Aurora habla con una voz fina, tersada por los 79 años de experiencia que corren por sus manos. “Yo nací en Illescas, en Toledo, y llegué a Getafe con cuatro años. Aquí me casé y tuve a mis hijos”, comienza su relato. “Desde que me dijeron que tenía que dejar mi casa vivo como en una nube. Todo ha pasado tan deprisa que ahora tengo que adaptarme a una vida casi nueva”, cuenta.

La situación ha hecho que Aurora viva en un nerviosismo y una incertidumbre constante que solo ahora, cuando se puede relajar y el peor trago del proceso ya ha pasado, puede comenzar a aliviar. “Estaba mi hijo durmiendo, y de repente dieron unos golpes en la puerta que no eran los normales.

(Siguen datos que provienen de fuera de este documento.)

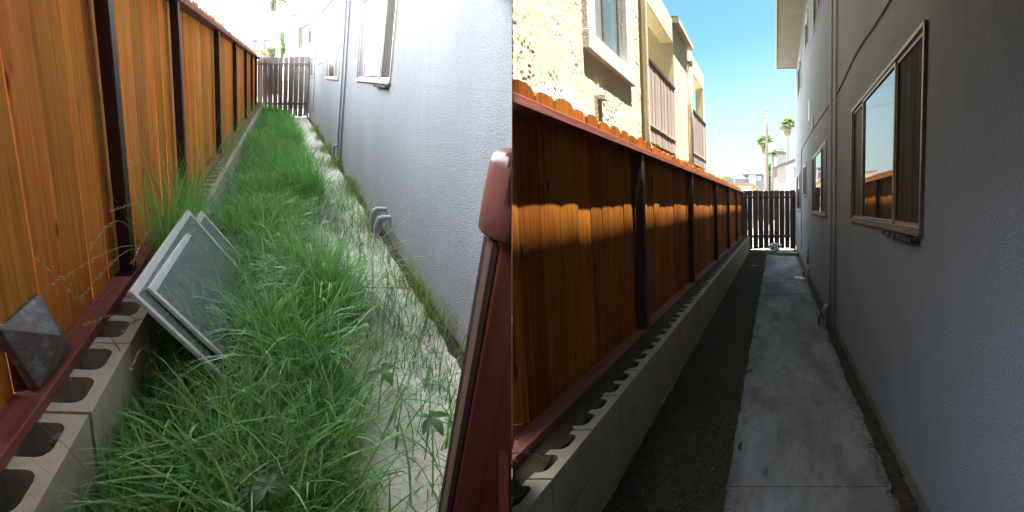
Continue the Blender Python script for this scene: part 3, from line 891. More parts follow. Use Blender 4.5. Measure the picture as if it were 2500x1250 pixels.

Abrí y vi tal despliegue policial que me asusté”, cuenta sobre los inicios de aquel 16 de septiembre que siempre quedará en su memoria.

“Enseguida entraron dos funcionarios. Me metían mucha prisa y yo no sabía ni qué tenía que coger, así que salí hasta sin el bolso, ni documentación ni nada. Me terminaron sacando de mi casa dos policías que me agarraban del brazo”, continúa. Aurora se emociona al recordar aquellos intensos momentos. “Es que esto no lo veo lógico, ni humano. Es algo por lo que no tendría que pasar nadie, y menos gente con menos suerte que nosotros que no tiene a dónde ir”, dice con lágrimas en los ojos.

Esta mujer que cumplirá 80 años el próximo enero siempre se ha dedicado a limpiar casas, antes y después de separarse de su marido. La parroquia de San Eugenio, en la plaza General Palacios de Getafe, es una pequeña escapatoria que encuentra a diario desde hace unas dos décadas. No le gusta estar sentada viendo la televisión, repite una y otra vez. “Soy la sacristana y, bueno, allí mando un poco”, explica con cierto gracejo. “Estar por ahí y quedarme a cargo de cerrar la iglesia y ese tipo de cosas me ha levantado la moral. Ahí tengo a mis amigas y la gente me cuida. Solo falté estos días del desahucio, que no estaba yo para moverme demasiado. Yo no dije nada a nadie, eh. Solo lo sabían los curas”, prosigue.

 

Un futuro por construir, juntos

Por el momento, Lola se centra en relajarse y poder vehicular toda la tensión que ha padecido en estos dos últimos meses. “Todavía lloro, y lloro mucho, porque me acuerdo de las cosas que no he podido recuperar y que yo misma he visto cómo tiraban”, dice. “Es una especie de violación en la que juegan con tu intimidad de una manera impresionante”, añade.

En estos momentos, la madre y los dos hermanos que convivían en el Paseo de Pablo Iglesias continúan juntos en una casa que les alquila un primo. “Yo ahora duermo con mi madre porque no he podido ni montar mi habitación. Para empezar, hay que comprar un colchón y un somier, y eso ya es un dinero”, agrega Lola.

Aurora, por su parte, también se está haciendo a su nueva vivienda. “Jamás pensé que me vería en una situación así, ni que existía el tipo de gente que a mí me echó de mi casa. Quizá sea una ignorante, pero nunca llegué a imaginarme que hubiera personas que pudieran actuar de esa forma”, afirma. A pesar del trance, tanto madre como hija coinciden en que la situación sí estuvo rodeada por un halo de esperanza: el que insuflaban todas las personas que las acompañaron, desde aquellas que mostraron su apoyo el primer día hasta las últimas que pusieron sus cuerpos al día que la Policía Nacional llamó a su puerta.